Available data
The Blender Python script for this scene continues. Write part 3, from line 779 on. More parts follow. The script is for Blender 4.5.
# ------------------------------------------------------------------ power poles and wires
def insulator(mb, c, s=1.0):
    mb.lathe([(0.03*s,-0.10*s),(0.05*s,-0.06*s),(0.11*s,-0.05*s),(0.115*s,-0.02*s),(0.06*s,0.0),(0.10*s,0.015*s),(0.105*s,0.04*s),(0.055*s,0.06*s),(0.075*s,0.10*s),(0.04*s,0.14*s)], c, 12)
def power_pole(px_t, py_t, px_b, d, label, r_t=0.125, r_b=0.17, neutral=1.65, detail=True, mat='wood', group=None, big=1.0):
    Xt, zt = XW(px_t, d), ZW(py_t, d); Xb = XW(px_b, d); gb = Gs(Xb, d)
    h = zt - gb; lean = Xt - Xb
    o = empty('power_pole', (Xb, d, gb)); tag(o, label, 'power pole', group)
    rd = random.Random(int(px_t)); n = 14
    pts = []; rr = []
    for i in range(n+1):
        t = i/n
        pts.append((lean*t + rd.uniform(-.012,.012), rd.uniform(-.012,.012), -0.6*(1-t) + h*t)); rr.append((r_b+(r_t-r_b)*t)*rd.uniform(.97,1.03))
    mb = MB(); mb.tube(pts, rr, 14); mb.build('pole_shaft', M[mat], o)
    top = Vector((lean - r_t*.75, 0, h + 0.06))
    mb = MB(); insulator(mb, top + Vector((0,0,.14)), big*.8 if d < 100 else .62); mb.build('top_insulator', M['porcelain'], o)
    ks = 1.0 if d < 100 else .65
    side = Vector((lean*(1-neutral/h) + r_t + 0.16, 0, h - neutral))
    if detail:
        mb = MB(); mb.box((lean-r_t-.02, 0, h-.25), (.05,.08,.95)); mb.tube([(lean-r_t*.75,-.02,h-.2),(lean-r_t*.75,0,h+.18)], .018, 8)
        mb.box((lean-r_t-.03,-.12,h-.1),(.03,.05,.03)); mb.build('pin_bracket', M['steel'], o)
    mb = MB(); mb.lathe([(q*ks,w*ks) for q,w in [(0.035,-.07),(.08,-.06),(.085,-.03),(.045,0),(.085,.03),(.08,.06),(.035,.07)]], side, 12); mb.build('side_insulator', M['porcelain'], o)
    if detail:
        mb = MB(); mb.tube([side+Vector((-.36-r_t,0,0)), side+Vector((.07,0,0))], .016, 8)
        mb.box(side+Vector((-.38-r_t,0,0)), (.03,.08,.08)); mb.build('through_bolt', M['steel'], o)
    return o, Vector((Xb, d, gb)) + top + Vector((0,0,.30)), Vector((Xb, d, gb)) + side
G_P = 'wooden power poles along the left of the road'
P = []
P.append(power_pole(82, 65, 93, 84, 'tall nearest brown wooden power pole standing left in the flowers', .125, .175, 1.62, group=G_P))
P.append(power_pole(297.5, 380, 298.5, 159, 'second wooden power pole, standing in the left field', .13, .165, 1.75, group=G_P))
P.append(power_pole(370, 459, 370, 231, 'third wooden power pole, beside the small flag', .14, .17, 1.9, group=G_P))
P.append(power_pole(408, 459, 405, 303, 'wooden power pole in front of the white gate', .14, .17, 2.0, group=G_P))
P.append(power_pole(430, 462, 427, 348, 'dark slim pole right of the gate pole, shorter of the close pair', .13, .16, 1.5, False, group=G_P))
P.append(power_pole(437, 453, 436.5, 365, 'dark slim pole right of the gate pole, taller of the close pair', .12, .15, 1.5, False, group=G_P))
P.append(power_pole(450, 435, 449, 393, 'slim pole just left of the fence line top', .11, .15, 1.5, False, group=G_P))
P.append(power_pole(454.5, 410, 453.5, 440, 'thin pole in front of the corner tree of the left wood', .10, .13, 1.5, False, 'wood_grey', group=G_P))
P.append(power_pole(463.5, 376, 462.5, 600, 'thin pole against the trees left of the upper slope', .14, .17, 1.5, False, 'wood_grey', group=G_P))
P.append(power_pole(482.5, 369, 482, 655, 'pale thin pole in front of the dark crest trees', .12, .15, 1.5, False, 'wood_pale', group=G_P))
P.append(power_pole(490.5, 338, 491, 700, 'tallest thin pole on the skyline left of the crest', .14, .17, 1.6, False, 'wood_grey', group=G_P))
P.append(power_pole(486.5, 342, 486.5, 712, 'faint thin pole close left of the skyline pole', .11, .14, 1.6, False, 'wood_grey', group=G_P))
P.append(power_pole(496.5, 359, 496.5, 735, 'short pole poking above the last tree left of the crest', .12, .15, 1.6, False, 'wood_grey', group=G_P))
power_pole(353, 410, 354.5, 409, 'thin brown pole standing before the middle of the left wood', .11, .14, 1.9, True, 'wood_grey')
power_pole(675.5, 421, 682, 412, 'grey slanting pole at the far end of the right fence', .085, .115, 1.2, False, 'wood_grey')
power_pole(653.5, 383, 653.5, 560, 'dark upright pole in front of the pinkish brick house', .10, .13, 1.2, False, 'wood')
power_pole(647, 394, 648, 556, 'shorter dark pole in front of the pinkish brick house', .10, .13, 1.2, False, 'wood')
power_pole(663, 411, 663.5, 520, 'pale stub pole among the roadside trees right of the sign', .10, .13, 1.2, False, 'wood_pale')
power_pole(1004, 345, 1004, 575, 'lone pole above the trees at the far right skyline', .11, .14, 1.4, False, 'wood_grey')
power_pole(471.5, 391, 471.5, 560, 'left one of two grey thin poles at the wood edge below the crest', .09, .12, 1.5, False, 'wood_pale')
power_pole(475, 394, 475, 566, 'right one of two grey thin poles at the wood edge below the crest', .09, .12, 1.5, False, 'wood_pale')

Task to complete
Nothing in the data may differ; print all of it exactly as written.

Solution to the exercise
The Blender Python script for this scene continues. Write part 3, from line 779 on. More parts follow. The script is for Blender 4.5.
# ------------------------------------------------------------------ power poles and wires
def insulator(mb, c, s=1.0):
    mb.lathe([(0.03*s,-0.10*s),(0.05*s,-0.06*s),(0.11*s,-0.05*s),(0.115*s,-0.02*s),(0.06*s,0.0),(0.10*s,0.015*s),(0.105*s,0.04*s),(0.055*s,0.06*s),(0.075*s,0.10*s),(0.04*s,0.14*s)], c, 12)
def power_pole(px_t, py_t, px_b, d, label, r_t=0.125, r_b=0.17, neutral=1.65, detail=True, mat='wood', group=None, big=1.0):
    Xt, zt = XW(px_t, d), ZW(py_t, d); Xb = XW(px_b, d); gb = Gs(Xb, d)
    h = zt - gb; lean = Xt - Xb
    o = empty('power_pole', (Xb, d, gb)); tag(o, label, 'power pole', group)
    rd = random.Random(int(px_t)); n = 14
    pts = []; rr = []
    for i in range(n+1):
        t = i/n
        pts.append((lean*t + rd.uniform(-.012,.012), rd.uniform(-.012,.012), -0.6*(1-t) + h*t)); rr.append((r_b+(r_t-r_b)*t)*rd.uniform(.97,1.03))
    mb = MB(); mb.tube(pts, rr, 14); mb.build('pole_shaft', M[mat], o)
    top = Vector((lean - r_t*.75, 0, h + 0.06))
    mb = MB(); insulator(mb, top + Vector((0,0,.14)), big*.8 if d < 100 else .62); mb.build('top_insulator', M['porcelain'], o)
    ks = 1.0 if d < 100 else .65
    side = Vector((lean*(1-neutral/h) + r_t + 0.16, 0, h - neutral))
    if detail:
        mb = MB(); mb.box((lean-r_t-.02, 0, h-.25), (.05,.08,.95)); mb.tube([(lean-r_t*.75,-.02,h-.2),(lean-r_t*.75,0,h+.18)], .018, 8)
        mb.box((lean-r_t-.03,-.12,h-.1),(.03,.05,.03)); mb.build('pin_bracket', M['steel'], o)
    mb = MB(); mb.lathe([(q*ks,w*ks) for q,w in [(0.035,-.07),(.08,-.06),(.085,-.03),(.045,0),(.085,.03),(.08,.06),(.035,.07)]], side, 12); mb.build('side_insulator', M['porcelain'], o)
    if detail:
        mb = MB(); mb.tube([side+Vector((-.36-r_t,0,0)), side+Vector((.07,0,0))], .016, 8)
        mb.box(side+Vector((-.38-r_t,0,0)), (.03,.08,.08)); mb.build('through_bolt', M['steel'], o)
    return o, Vector((Xb, d, gb)) + top + Vector((0,0,.30)), Vector((Xb, d, gb)) + side
G_P = 'wooden power poles along the left of the road'
P = []
P.append(power_pole(82, 65, 93, 84, 'tall nearest brown wooden power pole standing left in the flowers', .125, .175, 1.62, group=G_P))
P.append(power_pole(297.5, 380, 298.5, 159, 'second wooden power pole, standing in the left field', .13, .165, 1.75, group=G_P))
P.append(power_pole(370, 459, 370, 231, 'third wooden power pole, beside the small flag', .14, .17, 1.9, group=G_P))
P.append(power_pole(408, 459, 405, 303, 'wooden power pole in front of the white gate', .14, .17, 2.0, group=G_P))
P.append(power_pole(430, 462, 427, 348, 'dark slim pole right of the gate pole, shorter of the close pair', .13, .16, 1.5, False, group=G_P))
P.append(power_pole(437, 453, 436.5, 365, 'dark slim pole right of the gate pole, taller of the close pair', .12, .15, 1.5, False, group=G_P))
P.append(power_pole(450, 435, 449, 393, 'slim pole just left of the fence line top', .11, .15, 1.5, False, group=G_P))
P.append(power_pole(454.5, 410, 453.5, 440, 'thin pole in front of the corner tree of the left wood', .10, .13, 1.5, False, 'wood_grey', group=G_P))
P.append(power_pole(463.5, 376, 462.5, 600, 'thin pole against the trees left of the upper slope', .14, .17, 1.5, False, 'wood_grey', group=G_P))
P.append(power_pole(482.5, 369, 482, 655, 'pale thin pole in front of the dark crest trees', .12, .15, 1.5, False, 'wood_pale', group=G_P))
P.append(power_pole(490.5, 338, 491, 700, 'tallest thin pole on the skyline left of the crest', .14, .17, 1.6, False, 'wood_grey', group=G_P))
P.append(power_pole(486.5, 342, 486.5, 712, 'faint thin pole close left of the skyline pole', .11, .14, 1.6, False, 'wood_grey', group=G_P))
P.append(power_pole(496.5, 359, 496.5, 735, 'short pole poking above the last tree left of the crest', .12, .15, 1.6, False, 'wood_grey', group=G_P))
power_pole(353, 410, 354.5, 409, 'thin brown pole standing before the middle of the left wood', .11, .14, 1.9, True, 'wood_grey')
power_pole(675.5, 421, 682, 412, 'grey slanting pole at the far end of the right fence', .085, .115, 1.2, False, 'wood_grey')
power_pole(653.5, 383, 653.5, 560, 'dark upright pole in front of the pinkish brick house', .10, .13, 1.2, False, 'wood')
power_pole(647, 394, 648, 556, 'shorter dark pole in front of the pinkish brick house', .10, .13, 1.2, False, 'wood')
power_pole(663, 411, 663.5, 520, 'pale stub pole among the roadside trees right of the sign', .10, .13, 1.2, False, 'wood_pale')
power_pole(1004, 345, 1004, 575, 'lone pole above the trees at the far right skyline', .11, .14, 1.4, False, 'wood_grey')
power_pole(471.5, 391, 471.5, 560, 'left one of two grey thin poles at the wood edge below the crest', .09, .12, 1.5, False, 'wood_pale')
power_pole(475, 394, 475, 566, 'right one of two grey thin poles at the wood edge below the crest', .09, .12, 1.5, False, 'wood_pale')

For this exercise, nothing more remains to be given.